### Problem
Leave out the pictures, and retype only the lines from the beginning of the material through the line that contains "low hazy plateau", including both.

### Data lines

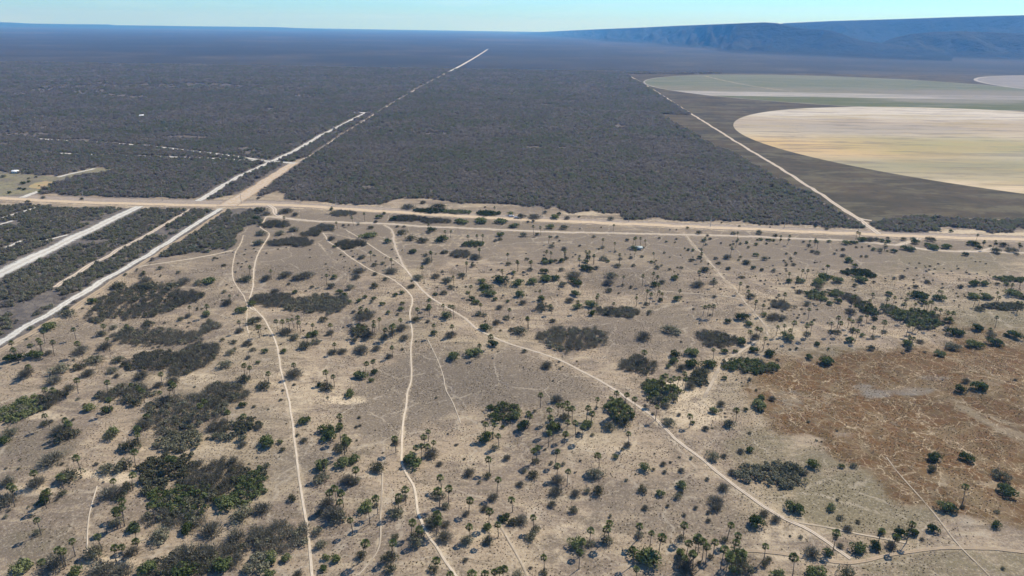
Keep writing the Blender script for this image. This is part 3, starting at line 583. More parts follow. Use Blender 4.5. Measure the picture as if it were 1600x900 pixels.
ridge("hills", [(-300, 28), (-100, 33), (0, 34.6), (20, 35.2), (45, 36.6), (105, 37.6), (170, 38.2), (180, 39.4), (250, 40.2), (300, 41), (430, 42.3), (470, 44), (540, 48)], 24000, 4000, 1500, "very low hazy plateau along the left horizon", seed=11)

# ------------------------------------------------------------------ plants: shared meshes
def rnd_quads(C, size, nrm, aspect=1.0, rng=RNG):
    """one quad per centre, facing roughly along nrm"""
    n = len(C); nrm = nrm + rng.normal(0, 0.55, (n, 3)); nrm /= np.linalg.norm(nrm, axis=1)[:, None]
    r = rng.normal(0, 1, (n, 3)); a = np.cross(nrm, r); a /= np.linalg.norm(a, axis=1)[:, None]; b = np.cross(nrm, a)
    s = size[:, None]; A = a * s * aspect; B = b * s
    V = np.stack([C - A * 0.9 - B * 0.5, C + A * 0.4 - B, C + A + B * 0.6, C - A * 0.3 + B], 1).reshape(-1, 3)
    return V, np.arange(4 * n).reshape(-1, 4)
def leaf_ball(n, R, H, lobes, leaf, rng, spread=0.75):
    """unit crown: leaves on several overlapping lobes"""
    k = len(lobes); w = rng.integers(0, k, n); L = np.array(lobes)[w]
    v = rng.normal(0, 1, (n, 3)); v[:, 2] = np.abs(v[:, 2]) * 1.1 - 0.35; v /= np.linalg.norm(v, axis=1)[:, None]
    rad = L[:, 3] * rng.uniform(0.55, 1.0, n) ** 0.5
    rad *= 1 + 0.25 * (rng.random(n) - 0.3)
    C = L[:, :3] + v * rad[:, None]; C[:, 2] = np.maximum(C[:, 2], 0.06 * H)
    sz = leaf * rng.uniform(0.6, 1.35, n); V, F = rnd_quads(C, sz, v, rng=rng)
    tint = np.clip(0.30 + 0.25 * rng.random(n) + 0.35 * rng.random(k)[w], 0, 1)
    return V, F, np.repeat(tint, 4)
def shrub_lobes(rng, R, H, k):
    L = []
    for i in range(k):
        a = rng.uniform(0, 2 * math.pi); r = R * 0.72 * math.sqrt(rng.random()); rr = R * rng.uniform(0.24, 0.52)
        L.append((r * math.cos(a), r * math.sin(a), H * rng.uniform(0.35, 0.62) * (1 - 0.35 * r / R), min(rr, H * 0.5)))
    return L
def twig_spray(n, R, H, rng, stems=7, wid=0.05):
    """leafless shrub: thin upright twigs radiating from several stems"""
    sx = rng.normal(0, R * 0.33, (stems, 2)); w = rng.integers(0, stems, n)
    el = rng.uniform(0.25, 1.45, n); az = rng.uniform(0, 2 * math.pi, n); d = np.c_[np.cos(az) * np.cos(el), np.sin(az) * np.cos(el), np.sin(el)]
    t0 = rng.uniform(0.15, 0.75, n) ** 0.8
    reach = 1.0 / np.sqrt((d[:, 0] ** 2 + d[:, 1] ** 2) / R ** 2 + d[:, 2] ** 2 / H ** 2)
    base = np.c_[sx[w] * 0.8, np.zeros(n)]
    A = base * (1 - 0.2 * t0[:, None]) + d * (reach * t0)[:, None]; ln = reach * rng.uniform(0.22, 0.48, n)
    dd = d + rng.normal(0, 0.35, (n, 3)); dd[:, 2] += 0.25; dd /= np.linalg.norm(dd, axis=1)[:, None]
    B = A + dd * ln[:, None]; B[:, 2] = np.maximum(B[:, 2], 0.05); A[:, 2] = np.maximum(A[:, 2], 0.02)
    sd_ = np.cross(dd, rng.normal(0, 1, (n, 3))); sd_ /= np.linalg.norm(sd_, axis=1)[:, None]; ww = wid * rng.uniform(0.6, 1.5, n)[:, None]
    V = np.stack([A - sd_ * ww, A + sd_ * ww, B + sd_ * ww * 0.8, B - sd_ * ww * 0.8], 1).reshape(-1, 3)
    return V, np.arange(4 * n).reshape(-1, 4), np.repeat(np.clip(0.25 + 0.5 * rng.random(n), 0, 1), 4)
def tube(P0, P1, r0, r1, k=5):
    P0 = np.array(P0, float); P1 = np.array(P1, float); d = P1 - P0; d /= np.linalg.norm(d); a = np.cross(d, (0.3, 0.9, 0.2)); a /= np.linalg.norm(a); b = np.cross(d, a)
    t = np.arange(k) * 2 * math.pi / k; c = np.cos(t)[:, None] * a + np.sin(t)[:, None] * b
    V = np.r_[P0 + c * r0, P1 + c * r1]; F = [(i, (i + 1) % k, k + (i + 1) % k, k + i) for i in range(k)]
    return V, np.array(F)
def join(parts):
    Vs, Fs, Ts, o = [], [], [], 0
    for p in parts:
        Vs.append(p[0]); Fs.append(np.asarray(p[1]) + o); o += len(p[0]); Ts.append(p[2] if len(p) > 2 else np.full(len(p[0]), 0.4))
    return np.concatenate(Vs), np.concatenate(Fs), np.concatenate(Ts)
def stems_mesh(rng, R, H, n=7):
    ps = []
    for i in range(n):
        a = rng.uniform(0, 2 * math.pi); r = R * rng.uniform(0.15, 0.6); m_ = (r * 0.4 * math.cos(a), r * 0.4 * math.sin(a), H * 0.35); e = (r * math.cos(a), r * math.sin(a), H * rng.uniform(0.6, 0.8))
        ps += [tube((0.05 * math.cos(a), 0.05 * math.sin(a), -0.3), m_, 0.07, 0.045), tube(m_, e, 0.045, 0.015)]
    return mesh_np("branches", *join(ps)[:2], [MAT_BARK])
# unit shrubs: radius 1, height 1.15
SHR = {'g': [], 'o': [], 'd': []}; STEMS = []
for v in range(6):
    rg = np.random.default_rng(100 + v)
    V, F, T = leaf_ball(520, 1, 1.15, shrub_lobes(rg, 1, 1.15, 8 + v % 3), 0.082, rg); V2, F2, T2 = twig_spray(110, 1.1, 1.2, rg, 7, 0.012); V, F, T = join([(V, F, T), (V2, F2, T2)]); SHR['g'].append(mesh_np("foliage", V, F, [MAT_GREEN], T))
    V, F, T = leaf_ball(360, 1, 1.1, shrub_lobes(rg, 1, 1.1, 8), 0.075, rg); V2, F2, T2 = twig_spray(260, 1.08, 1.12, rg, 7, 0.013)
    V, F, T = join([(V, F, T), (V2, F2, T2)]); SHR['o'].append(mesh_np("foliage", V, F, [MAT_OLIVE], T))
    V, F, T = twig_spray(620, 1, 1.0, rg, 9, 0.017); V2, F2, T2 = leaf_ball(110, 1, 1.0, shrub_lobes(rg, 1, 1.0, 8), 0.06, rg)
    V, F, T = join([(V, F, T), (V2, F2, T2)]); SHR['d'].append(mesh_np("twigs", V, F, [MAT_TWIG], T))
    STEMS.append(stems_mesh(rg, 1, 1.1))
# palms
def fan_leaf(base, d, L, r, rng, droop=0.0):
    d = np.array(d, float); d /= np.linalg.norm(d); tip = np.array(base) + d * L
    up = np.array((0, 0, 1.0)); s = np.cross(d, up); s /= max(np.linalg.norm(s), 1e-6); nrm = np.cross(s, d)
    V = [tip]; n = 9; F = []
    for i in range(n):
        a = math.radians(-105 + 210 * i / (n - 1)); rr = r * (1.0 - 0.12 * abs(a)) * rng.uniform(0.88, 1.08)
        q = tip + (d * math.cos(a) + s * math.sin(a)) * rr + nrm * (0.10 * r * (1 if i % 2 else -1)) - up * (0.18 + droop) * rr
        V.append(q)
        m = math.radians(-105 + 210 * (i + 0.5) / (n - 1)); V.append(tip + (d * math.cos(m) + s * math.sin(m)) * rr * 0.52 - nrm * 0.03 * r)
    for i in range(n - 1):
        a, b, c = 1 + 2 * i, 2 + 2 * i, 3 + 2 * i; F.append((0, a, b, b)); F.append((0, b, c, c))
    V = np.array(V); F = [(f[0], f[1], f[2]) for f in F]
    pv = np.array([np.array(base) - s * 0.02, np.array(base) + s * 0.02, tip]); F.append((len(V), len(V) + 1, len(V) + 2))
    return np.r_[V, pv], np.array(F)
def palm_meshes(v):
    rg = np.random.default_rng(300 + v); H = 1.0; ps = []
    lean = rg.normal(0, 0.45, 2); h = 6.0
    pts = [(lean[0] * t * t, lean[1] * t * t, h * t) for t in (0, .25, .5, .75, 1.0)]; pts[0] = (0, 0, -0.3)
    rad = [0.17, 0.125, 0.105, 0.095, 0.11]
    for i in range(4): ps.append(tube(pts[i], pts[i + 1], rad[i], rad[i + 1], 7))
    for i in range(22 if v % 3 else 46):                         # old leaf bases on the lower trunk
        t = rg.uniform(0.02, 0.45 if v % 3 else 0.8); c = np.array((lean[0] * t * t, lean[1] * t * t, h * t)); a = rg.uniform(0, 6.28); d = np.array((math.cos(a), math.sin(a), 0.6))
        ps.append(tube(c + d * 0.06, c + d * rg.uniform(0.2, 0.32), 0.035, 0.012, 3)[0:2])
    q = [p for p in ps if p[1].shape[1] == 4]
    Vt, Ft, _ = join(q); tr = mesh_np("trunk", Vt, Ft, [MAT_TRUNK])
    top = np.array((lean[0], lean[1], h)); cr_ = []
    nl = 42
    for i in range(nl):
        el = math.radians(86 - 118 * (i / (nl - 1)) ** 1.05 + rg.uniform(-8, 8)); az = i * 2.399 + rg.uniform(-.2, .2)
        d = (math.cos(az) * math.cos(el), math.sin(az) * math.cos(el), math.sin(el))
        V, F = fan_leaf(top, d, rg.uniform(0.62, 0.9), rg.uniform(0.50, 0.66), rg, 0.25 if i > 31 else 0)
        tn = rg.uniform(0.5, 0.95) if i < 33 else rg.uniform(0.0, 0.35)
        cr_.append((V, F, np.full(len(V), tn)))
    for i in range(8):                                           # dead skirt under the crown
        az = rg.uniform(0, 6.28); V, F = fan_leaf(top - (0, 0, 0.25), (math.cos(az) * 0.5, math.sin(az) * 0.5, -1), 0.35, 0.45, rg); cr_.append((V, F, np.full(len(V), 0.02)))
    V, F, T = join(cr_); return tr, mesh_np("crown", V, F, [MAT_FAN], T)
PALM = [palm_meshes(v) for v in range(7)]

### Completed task
Keep writing the Blender script for this image. This is part 3, starting at line 583. More parts follow. Use Blender 4.5. Measure the picture as if it were 1600x900 pixels.
ridge("hills", [(-300, 28), (-100, 33), (0, 34.6), (20, 35.2), (45, 36.6), (105, 37.6), (170, 38.2), (180, 39.4), (250, 40.2), (300, 41), (430, 42.3), (470, 44), (540, 48)], 24000, 4000, 1500, "very low hazy plateau along the left horizon", seed=11)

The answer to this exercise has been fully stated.